The CFTC and NFA investor education materials do not address Shariah compliance, but they do provide essential warnings about the risks of retail forex trading. These warnings apply equally to Muslim traders and should be integrated into any risk management framework.
Forex trading carries substantial financial risk, regardless of Shariah classification. The CFTC has issued multiple investor alerts stating that retail forex trading is "at best extremely risky, and at worst, outright fraud." The NFA similarly warns that the majority of retail traders lose money. Even if a broker offers an Islamic account, the underlying market risks — volatility, leverage, and liquidity — remain unchanged.
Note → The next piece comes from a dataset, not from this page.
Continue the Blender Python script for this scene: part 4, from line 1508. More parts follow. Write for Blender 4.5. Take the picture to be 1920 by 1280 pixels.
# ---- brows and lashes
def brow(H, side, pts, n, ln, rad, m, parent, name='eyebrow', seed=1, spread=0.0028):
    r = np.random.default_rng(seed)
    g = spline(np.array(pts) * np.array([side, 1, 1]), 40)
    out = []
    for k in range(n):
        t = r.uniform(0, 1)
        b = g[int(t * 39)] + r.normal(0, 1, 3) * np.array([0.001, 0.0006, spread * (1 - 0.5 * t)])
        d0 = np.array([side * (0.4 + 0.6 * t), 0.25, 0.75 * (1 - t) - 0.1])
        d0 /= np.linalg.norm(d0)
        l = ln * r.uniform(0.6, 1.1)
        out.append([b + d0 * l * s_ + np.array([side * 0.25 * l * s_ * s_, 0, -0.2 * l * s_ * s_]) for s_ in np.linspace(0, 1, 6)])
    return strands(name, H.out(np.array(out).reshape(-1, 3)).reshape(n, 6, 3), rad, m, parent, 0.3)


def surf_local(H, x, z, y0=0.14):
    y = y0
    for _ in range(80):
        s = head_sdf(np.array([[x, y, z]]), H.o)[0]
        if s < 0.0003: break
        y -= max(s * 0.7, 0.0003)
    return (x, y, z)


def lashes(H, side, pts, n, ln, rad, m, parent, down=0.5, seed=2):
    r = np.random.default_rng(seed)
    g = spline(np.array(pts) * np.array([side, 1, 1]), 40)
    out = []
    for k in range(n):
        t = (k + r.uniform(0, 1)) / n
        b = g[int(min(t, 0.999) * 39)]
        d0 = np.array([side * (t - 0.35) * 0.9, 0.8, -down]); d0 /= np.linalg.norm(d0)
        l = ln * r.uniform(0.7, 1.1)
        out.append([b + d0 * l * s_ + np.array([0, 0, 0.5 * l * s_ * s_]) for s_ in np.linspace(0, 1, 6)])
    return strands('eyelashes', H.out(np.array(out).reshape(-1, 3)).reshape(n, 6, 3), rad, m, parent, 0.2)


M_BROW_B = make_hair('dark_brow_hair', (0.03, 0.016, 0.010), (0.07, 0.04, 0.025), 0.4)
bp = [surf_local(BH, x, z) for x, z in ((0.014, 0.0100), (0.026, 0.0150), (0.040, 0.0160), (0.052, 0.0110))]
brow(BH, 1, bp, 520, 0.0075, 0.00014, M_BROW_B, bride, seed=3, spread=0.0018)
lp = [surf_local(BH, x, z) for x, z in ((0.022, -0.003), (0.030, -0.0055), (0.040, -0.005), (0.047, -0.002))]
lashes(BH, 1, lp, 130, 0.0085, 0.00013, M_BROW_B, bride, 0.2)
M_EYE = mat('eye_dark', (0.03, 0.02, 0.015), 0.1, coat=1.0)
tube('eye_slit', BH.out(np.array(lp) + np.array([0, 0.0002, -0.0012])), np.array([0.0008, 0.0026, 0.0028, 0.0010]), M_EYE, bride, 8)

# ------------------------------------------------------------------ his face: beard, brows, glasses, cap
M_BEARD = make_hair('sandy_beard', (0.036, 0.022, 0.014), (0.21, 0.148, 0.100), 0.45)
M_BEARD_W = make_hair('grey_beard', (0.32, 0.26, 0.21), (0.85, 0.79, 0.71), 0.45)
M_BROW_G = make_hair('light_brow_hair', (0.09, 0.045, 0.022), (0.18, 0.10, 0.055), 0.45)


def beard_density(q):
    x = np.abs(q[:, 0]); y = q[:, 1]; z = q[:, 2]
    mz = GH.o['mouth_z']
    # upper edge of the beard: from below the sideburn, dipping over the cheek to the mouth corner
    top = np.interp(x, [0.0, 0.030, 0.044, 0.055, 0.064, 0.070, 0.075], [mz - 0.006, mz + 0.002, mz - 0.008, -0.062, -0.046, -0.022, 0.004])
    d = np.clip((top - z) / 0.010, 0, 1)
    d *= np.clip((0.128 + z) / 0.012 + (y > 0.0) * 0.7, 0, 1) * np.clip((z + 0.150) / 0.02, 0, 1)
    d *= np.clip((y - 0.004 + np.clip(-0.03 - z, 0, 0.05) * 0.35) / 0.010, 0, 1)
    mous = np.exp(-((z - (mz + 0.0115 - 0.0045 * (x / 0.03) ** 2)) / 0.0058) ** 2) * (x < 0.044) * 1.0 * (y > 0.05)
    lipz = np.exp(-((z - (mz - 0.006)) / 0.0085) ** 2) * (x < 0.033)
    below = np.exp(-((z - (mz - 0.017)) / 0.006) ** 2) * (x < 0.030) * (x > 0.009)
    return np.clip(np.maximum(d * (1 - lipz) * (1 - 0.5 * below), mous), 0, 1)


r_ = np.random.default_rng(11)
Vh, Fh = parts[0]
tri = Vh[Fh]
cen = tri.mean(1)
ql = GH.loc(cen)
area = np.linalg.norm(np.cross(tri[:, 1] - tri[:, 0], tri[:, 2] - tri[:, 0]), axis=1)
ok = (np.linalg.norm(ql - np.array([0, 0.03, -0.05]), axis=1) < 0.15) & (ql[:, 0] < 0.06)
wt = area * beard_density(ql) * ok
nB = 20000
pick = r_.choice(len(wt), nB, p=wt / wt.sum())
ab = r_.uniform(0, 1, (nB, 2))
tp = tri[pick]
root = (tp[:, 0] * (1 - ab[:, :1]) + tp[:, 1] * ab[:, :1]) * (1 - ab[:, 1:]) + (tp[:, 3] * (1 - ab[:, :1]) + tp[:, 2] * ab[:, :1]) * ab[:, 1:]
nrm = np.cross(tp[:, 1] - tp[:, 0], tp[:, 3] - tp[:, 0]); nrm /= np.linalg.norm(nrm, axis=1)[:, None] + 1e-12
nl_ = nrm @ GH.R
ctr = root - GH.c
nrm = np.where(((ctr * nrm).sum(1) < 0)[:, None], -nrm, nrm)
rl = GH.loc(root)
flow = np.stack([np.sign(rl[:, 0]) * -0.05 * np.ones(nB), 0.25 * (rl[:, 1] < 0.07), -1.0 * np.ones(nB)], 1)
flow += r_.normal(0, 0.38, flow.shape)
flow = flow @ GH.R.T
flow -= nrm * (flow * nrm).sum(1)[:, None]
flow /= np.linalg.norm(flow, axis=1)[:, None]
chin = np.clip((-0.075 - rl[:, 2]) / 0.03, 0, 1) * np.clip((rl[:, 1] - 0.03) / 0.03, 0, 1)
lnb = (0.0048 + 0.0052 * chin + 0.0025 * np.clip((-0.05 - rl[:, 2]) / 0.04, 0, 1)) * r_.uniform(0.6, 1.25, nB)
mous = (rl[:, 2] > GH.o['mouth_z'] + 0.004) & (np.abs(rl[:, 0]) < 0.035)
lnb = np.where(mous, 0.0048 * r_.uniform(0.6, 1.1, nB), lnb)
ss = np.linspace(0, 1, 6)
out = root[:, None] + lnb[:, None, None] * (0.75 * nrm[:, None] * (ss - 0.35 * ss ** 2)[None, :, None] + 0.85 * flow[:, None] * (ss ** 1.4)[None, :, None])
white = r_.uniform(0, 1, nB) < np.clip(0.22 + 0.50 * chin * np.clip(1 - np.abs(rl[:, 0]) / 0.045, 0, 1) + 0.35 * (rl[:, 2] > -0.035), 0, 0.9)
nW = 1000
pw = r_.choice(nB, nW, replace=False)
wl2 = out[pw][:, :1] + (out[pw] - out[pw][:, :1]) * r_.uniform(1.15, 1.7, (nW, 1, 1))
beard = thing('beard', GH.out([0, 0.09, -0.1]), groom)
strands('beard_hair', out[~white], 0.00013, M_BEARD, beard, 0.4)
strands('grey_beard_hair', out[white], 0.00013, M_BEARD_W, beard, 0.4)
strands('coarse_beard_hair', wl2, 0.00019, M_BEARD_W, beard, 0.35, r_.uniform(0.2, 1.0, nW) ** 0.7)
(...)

This article is for educational purposes only and does not constitute financial, legal, or religious advice. Always consult a qualified Islamic scholar for a personalised ruling on your specific situation. Verify current rules, fees, spreads, rates, broker availability, and platform terms with the relevant authority or provider.
Even in a swap-free account, leverage magnifies both gains and losses. A 50:1 leverage ratio means that a 2% adverse price movement can wipe out your entire account. The CFTC and NFA have emphasised that leverage is the primary driver of losses in retail forex trading.
Currency prices are driven by economic data, central bank decisions, and geopolitical events. The Federal Reserve's exchange-rate materials and the BIS Triennial Survey provide context on market size and volatility, but they do not predict future movements. No trading strategy can eliminate the possibility of significant losses.
The CFTC has issued numerous fraud advisories warning about unregulated brokers, "guaranteed return" schemes, and fraudulent trading platforms. The NFA BASIC database allows you to verify a broker's registration in the U.S. For other jurisdictions, check with the local regulator (e.g., FCA in the UK, ASIC in Australia). This applies to all traders, irrespective of faith.